Glimpse Miami's Abandoned Marine Stadium and the New Perez Art Museum Miami

Last month AN compiled a list of the most high profile projects taking place in Miami, and on a recent trip to the Magic City, we had the opportunity to visit two of these sites: the shuttered Marine Stadium and Herzog and de Meuron’s new building for the Perez Art Museum Miami (PAMM).

While new developments flood Miami, preservationists are fighting to save and revive the abandoned Marine Stadium on Virginia Key by Cuban-born architect Hilario Candela.
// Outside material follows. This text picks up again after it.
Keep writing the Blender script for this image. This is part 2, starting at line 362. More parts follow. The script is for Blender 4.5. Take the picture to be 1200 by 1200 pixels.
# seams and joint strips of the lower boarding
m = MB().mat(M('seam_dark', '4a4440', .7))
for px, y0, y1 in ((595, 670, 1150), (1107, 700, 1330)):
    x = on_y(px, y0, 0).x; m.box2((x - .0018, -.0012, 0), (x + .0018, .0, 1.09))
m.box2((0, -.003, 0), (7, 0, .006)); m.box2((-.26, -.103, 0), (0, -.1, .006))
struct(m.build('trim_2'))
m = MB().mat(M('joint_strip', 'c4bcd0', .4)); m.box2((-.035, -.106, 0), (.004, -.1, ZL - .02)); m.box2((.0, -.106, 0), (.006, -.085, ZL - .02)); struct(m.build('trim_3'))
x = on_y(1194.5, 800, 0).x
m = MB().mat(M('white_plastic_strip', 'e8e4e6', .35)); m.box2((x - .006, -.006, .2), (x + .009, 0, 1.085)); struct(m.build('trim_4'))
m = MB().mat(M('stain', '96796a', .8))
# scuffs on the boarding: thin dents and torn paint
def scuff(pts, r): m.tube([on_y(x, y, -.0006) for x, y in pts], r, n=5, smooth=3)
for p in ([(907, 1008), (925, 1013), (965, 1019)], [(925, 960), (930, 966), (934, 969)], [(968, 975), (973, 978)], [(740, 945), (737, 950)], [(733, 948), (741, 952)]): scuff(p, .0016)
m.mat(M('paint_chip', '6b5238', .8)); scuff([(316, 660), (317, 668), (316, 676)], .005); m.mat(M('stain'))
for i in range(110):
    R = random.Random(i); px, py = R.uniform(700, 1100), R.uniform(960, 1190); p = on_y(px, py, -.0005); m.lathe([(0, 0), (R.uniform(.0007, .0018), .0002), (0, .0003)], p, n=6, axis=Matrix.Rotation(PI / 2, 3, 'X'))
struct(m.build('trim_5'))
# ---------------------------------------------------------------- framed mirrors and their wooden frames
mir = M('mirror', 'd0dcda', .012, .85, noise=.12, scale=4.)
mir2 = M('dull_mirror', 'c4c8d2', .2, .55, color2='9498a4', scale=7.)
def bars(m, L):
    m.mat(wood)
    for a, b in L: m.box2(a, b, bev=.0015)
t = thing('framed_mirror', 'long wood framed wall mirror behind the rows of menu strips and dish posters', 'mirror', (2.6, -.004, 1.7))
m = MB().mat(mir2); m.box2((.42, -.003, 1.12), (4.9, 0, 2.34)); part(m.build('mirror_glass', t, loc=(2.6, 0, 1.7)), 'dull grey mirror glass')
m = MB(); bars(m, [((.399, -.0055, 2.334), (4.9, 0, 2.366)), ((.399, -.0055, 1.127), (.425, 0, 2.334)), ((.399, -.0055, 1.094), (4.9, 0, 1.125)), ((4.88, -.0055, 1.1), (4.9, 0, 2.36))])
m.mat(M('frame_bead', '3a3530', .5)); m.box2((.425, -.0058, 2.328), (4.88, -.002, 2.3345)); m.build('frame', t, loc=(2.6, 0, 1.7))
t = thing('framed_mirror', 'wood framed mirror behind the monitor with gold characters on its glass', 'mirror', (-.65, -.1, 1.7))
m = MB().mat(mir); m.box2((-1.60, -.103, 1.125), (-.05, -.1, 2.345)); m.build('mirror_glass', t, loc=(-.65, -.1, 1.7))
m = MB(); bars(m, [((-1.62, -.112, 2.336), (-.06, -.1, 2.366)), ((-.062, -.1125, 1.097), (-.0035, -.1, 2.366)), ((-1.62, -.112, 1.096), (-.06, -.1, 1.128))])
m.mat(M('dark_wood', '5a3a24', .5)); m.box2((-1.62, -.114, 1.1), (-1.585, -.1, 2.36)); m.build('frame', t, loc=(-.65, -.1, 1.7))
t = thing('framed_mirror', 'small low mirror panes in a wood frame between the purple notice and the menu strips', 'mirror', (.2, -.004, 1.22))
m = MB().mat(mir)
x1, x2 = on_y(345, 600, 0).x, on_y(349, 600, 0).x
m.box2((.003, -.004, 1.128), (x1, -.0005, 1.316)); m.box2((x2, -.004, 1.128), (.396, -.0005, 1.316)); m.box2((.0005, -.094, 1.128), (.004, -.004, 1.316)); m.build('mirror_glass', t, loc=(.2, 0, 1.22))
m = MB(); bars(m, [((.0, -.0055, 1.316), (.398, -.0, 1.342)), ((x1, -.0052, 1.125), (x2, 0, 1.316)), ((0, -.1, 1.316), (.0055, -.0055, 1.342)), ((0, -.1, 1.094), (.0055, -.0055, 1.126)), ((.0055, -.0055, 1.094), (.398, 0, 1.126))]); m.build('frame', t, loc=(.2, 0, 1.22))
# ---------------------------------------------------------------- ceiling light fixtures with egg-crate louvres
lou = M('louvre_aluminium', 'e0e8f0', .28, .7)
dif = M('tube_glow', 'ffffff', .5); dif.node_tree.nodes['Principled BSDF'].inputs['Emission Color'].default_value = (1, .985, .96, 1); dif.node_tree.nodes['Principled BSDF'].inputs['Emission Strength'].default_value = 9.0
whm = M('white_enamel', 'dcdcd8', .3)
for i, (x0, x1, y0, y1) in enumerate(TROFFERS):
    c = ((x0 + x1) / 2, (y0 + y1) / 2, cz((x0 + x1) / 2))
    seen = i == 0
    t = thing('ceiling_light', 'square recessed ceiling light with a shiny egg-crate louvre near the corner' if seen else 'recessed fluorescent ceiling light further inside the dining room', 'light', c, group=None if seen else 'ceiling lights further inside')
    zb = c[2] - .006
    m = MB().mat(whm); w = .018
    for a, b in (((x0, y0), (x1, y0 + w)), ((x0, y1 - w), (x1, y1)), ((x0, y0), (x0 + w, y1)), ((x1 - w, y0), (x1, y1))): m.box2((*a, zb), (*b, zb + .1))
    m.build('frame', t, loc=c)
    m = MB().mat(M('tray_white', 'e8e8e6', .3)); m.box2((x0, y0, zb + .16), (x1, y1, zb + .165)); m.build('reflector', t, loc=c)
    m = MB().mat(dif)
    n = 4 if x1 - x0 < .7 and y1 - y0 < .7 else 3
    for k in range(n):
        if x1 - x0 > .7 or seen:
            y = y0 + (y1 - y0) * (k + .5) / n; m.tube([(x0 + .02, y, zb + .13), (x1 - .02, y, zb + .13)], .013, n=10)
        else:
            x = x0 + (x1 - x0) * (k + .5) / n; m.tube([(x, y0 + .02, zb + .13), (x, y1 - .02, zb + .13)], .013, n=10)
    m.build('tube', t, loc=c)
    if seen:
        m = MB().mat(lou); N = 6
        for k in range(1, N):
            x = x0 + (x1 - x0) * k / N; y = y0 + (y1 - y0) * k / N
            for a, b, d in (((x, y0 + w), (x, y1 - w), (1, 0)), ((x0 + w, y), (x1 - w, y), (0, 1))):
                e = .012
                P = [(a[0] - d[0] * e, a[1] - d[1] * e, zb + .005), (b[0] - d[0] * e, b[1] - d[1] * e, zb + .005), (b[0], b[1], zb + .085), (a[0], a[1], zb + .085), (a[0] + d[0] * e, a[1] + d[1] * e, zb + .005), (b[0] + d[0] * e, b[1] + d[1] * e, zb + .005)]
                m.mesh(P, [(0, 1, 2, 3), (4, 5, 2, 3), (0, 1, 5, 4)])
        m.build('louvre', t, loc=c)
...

In 2009, the graffiti-covered venue that once held powerboat racing events and large-scale concerts, was placed on the National Trust for Historic Preservation’s list of “11 Most Endangered Historic Places.”
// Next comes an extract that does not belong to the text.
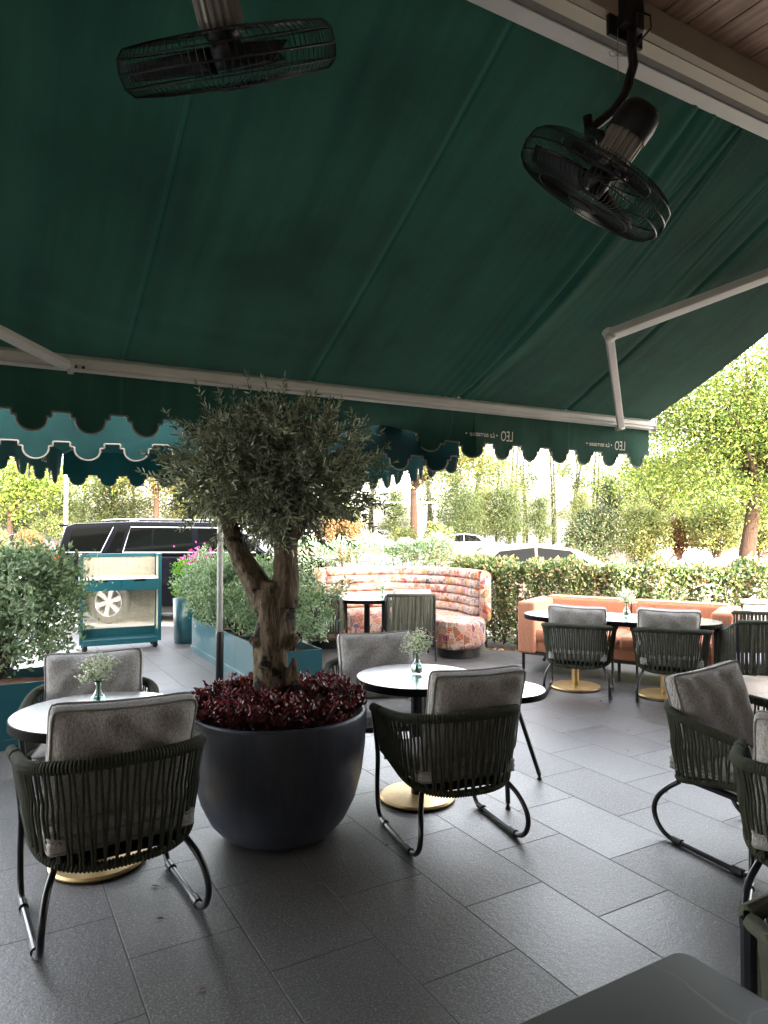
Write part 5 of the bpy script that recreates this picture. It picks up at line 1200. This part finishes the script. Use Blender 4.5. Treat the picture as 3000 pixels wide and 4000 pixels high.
def sedan(label, loc, rz, paint, group='cars parked beyond the terrace', hatch=False, spokes=10):
    L = 4.75; poly = [(0.12, 0.36), (0.0, 0.6), (0.02, 0.86), (0.14, 0.98), (0.9, 1.0), (3.4, 0.93), (4.4, 0.80), (4.68, 0.66), (4.75, 0.45), (4.62, 0.25)]+[(4.25, 0.22)]+arch(3.85, 0.37, 0.32)+[(3.35, 0.2), (1.5, 0.2)]+arch(1.0, 0.37, 0.32)+[(0.55, 0.25)]
    if hatch: gr = [(0.12, 0.97), (0.30, 1.30), (0.75, 1.44), (1.9, 1.50), (2.5, 1.46), (3.5, 0.92)]; gl = [[(0.62, 1.0), (0.75, 1.34), (1.45, 1.41), (1.45, 1.0)], [(1.5, 1.0), (1.5, 1.42), (2.4, 1.38), (3.1, 0.98)]]; sr = [(0.16, 1.0, 0.32, 1.28), (3.42, 0.95, 2.62, 1.38)]
    else: gr = [(0.45, 0.985), (1.15, 1.36), (1.75, 1.455), (2.3, 1.45), (2.75, 1.36), (3.6, 0.92)]; gl = [[(0.95, 1.02), (1.3, 1.33), (1.95, 1.40), (1.95, 1.01)], [(2.0, 1.01), (2.0, 1.40), (2.6, 1.34), (3.15, 0.98)]]; sr = [(0.55, 1.0, 1.15, 1.33), (3.5, 0.94, 2.78, 1.33)]
    return car('parked_car', label, 'car', loc, rz, paint, L, 1.82, dict(poly=poly, belt=0.97, roof=1.46, inset=0.24, screens=sr, doors=[1.2, 2.0, 3.2], handles=[1.45, 2.35]), gr, gl, [1.0, 3.85], 0.33,
        [('tail_light', 0.08, 0.78, 0.86, 0.22, 0.2, 0.16, 'tail'), ('headlight', 4.58, 0.72, 0.62, 0.2, 0.24, 0.14, 'white')], group=group, spokes=spokes)
# silver car seen beyond the booth, nose to the left
sedan('silver saloon across the car park beside a dark round bush', (6.35, 39.2, -0.15), radians(180), 'silvercar')
sedan('champagne car just behind the hedge, only its roof and windscreen above the leaves', (0.9, 13.9, -0.15), radians(-3), 'champ')
sedan('dark car mostly hidden left of the round dark-green bush', (7.1, 30.5, -0.15), radians(4), 'greycar')
sedan('white hatchback behind the clipped bushes at the right', (11.0, 29.6, -0.15), radians(-2), 'whitecar', hatch=True, spokes=12)
sedan('white car at the right edge beyond the leaning trunk', (15.4, 24.9+3.6, -0.15), radians(-4), 'whitecar')
sedan('grey saloon at the left edge of the car park beside a russet bush', (-19.3, 42.0, -0.15), radians(180), 'greycar')

# ------------------------------------------------------------------ person behind the SUV
def person(loc, rz):
    J = {'pelvis': (0, 0, 0.93), 'belly': (0, 0, 1.08), 'chest': (0, 0, 1.30), 'neck': (0, -0.01, 1.46), 'head0': (0, -0.02, 1.54), 'head1': (0, -0.02, 1.66)}
    vs = []; es = []; rs = []
    def A(p, r, par=None): vs.append(p); rs.append(r); i = len(vs)-1; (es.append((par, i)) if par is not None else None); return i
    pv = A((0, 0, 0.93), (0.15, 0.11)); be = A((0, 0, 1.08), (0.14, 0.10), pv); ch = A((0, 0, 1.30), (0.17, 0.115), be); ne = A((0, 0.0, 1.45), (0.06, 0.06), ch); h0 = A((0, -0.02, 1.53), (0.07, 0.085), ne); h1 = A((0, -0.015, 1.63), (0.072, 0.09), h0); A((0, -0.01, 1.69), (0.05, 0.06), h1)
    for s in (-1, 1):
        hp = A((0.10*s, 0, 0.88), (0.085, 0.085), pv); kn = A((0.11*s, -0.01, 0.48), (0.06, 0.06), hp); an = A((0.11*s, 0.02, 0.09), (0.04, 0.04), kn); A((0.12*s, -0.12, 0.04), (0.04, 0.03), an)
        sh = A((0.19*s, 0, 1.38), (0.06, 0.06), ch); el = A((0.25*s, 0.0, 1.10), (0.042, 0.042), sh); wr = A((0.24*s, -0.18, 0.95), (0.030, 0.030), el); A((0.235*s, -0.26, 0.92), (0.035, 0.018), wr)
    me = bpy.data.meshes.new('person'); me.from_pydata(vs, es, []); o = bpy.data.objects.new('person', me); COL.objects.link(o)
    m = o.modifiers.new('skin', 'SKIN'); m.use_smooth_shade = True
    for i, r in enumerate(rs): me.skin_vertices[0].data[i].radius = r
    me.skin_vertices[0].data[0].use_root = True
    sb = o.modifiers.new('sub', 'SUBSURF'); sb.levels = 2; sb.render_levels = 2
    bpy.context.view_layer.update(); dg = bpy.context.evaluated_depsgraph_get(); nm = bpy.data.meshes.new_from_object(o.evaluated_get(dg)); bpy.data.objects.remove(o)
    nm.materials.clear()
    for k in ('skin', 'shirt', 'dark'): nm.materials.append(M[k])
    for p in nm.polygons:
        c = p.center; p.material_index = 2 if c.z < 0.97 else (1 if c.z < 1.455 and not (c.y < -0.12 and c.z < 1.0) else 0)
    nm.polygons.foreach_set('use_smooth', [True]*len(nm.polygons))
    o = bpy.data.objects.new('person', nm); COL.objects.link(o); o.location = loc; o.rotation_euler = (0, 0, rz)
    tag(o, 'person in a checked shirt and pale cap standing behind the black SUV', 'person')
    b = MB(); b.lathe([(0.086, 1.625), (0.090, 1.66), (0.078, 1.71), (0.045, 1.735), (0, 1.74)], 20, (0, -0.01, 0)); b.box((0, -0.125, 1.632), (0.12, 0.09, 0.012)); b.build('cap', M['cush'], o, True)
    b = MB(); b.box((0, -0.115, 1.585), (0.014*2, 0.03, 0.035)); b.build('nose', M['skin'], o, True, bevel=0.008)
    b = MB(); b.box((0, -0.103, 1.545), (0.05, 0.008, 0.010)); b.build('mouth', M['tail'], o, bevel=0.002)
    for s in (-1, 1):
        b = MB(); b.lathe([(0, -0.007), (0.007, 0), (0, 0.007)], 8, (0.03*s, -0.100, 1.607)); b.build('eye', M['black'], o)
        b = MB(); b.box((0.076*s, 0, 1.60), (0.014, 0.035, 0.055)); b.build('ear', M['skin'], o, bevel=0.006)
    b = MB(); b.lathe([(0.083, 1.58), (0.086, 1.63)], 16, (0, 0.012, 0)); b.build('hair', M['hair'], o, True)
person((-6.62, 14.75, -0.15), radians(-75))

# ------------------------------------------------------------------ trees
def tree(name, label, loc, H, trunk, crown, n, ll, lw, mat, tr=0.16, lean=(0, 0), group=None, seed=1, nclust=60, csz=0.5, cat='tree', bark='bark', droop=0.0, detail=False, limbs=6):
    """crown = (cx,cy,cz,rx,ry,rz) relative to the foot"""
    rg = np.random.default_rng(seed); rn = random.Random(seed); t = thing(name, label, cat, loc, 0, group)
    cx, cy, cz, rx, ry, rz = crown; b = MB(); top = Vector((lean[0], lean[1], trunk))
    mid = Vector((lean[0]*0.45+0.06*rn.uniform(-1, 1), lean[1]*0.45, trunk*0.5))
    trunk_tube(b, [(0, 0, -0.1), mid*0.5+Vector((0, 0, 0)), mid, top], [tr*1.25, tr, tr*0.9, tr*0.72], 12, seed, 0.06)
    cen = []
    for i in range(nclust):
        v = rg.normal(size=3); v /= np.linalg.norm(v); r = rg.random()**0.45; cen.append(np.array([cx, cy, cz])+v*np.array([rx, ry, rz])*r)
    for i in range(limbs):
        c = Vector(cen[i]); m_ = top.lerp(c, 0.5)+Vector((0, 0, 0.12*rz)); trunk_tube(b, [top-Vector((0, 0, 0.2)), top.lerp(m_, 0.5), m_, c], [tr*0.42, tr*0.26, tr*0.15, tr*0.05], 7, i, 0.05)
        for k in range(2):
            c2 = Vector(cen[(i*7+k*3+limbs) % nclust]); b.tube([m_, m_.lerp(c2, 0.6)+Vector((0, 0, 0.1)), c2], [tr*0.2, tr*0.12, tr*0.04], 5)
    b.build('trunk', M[bark], t, True)
    per = n//nclust; P = []; D = []
    for c in cen:
        s = csz*rg.uniform(0.6, 1.3); o = rg.normal(size=(per, 3))*np.array([s, s, s*0.62]); P.append(c+o)
        D.append(o/(np.linalg.norm(o, axis=1, keepdims=True)+1e-6)+rg.normal(size=(per, 3))*0.7+np.array([0, 0, -droop]))
    P = np.concatenate(P); D = np.concatenate(D); m = len(P)
    leaves('crown', P, D, ll*(0.6+0.7*rg.random(m)), lw*(0.7+0.6*rg.random(m)), mat, t, rng=rg, detail=detail); return t
tree('street_tree', 'large yellow-green street tree with a leaning trunk at the right', (10.2, 20.0, -0.1), 8, 3.1, (0.9, 0.6, 4.9, 4.3, 3.4, 2.9), 52000, 0.105, 0.052, M['street'], tr=0.22, lean=(0.45, 0), seed=5, nclust=330, csz=0.42, detail=True, limbs=12)
tree('street_tree', 'street tree with an orange-brown trunk right of the olive', (1.55, 37, -0.1), 8, 3.8, (1.3, 0, 6.6, 4.2, 3.0, 2.6), 11000, 0.20, 0.10, M['amber'], tr=0.22, seed=6, nclust=110, csz=0.6, limbs=9)
tree('street_tree', 'amber-leaved street tree standing above the black SUV roof', (-14.6, 45, -0.1), 8, 4.0, (0.6, 0, 6.2, 4.6, 3.0, 2.2), 9500, 0.22, 0.11, M['amber'], tr=0.20, seed=7, nclust=90, csz=0.65, limbs=9)
tree('street_tree', 'bright green street tree at the far left edge', (-23.2, 43.5, -0.1), 8, 2.6, (0.4, 0, 4.6, 2.9, 2.6, 2.2), 8000, 0.20, 0.11, M['street'], tr=0.17, seed=8, nclust=80, csz=0.6, limbs=7)
tree('street_tree', 'smaller pale green tree behind the leaning trunk', (13.0, 33, -0.1), 8, 2.6, (0.5, 0, 4.6, 3.4, 2.5, 2.2), 9500, 0.16, 0.08, M['street'], tr=0.12, seed=9, nclust=90, csz=0.5, limbs=8)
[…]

Now that the advocacy group, Friends of Miami Marine Stadium, has won the approval from Miami City Commission for its Virginia Key Master Plan, including the restoration of the 6,566-seat stadium, the next step is winning the approval for the site plan and raising $20 million.

When the Miami Art Museum started to outgrow its cramped quarters in Philip Johnson’s Miami-Dade Cultural Center, museum officials and board members selected Herzog and de Meuron to design a new building (now dubbed the Perez Art Museum Miami) right on Museum Park overlooking Biscayne Bay, what Jorge Perez, real estate developer and the benefactor of the museum, has said is the “last big piece of public land downtown.”

“The board wanted a building that was first functional, and not just a piece of sculpture,” said Thom Collins, Director of PAMM.

The concrete and glass structure is a nod to Stiltsville, a vernacular form of architecture originally built on the bay in the 1930s, and will house a variety of exhibition spaces to accommodate works of different scale.

“Our project was principally driven by the recognition of the fact that Miami is becoming a home for contemporary art,” said Collins. “Our building now has no room for storage or conservation, or education.”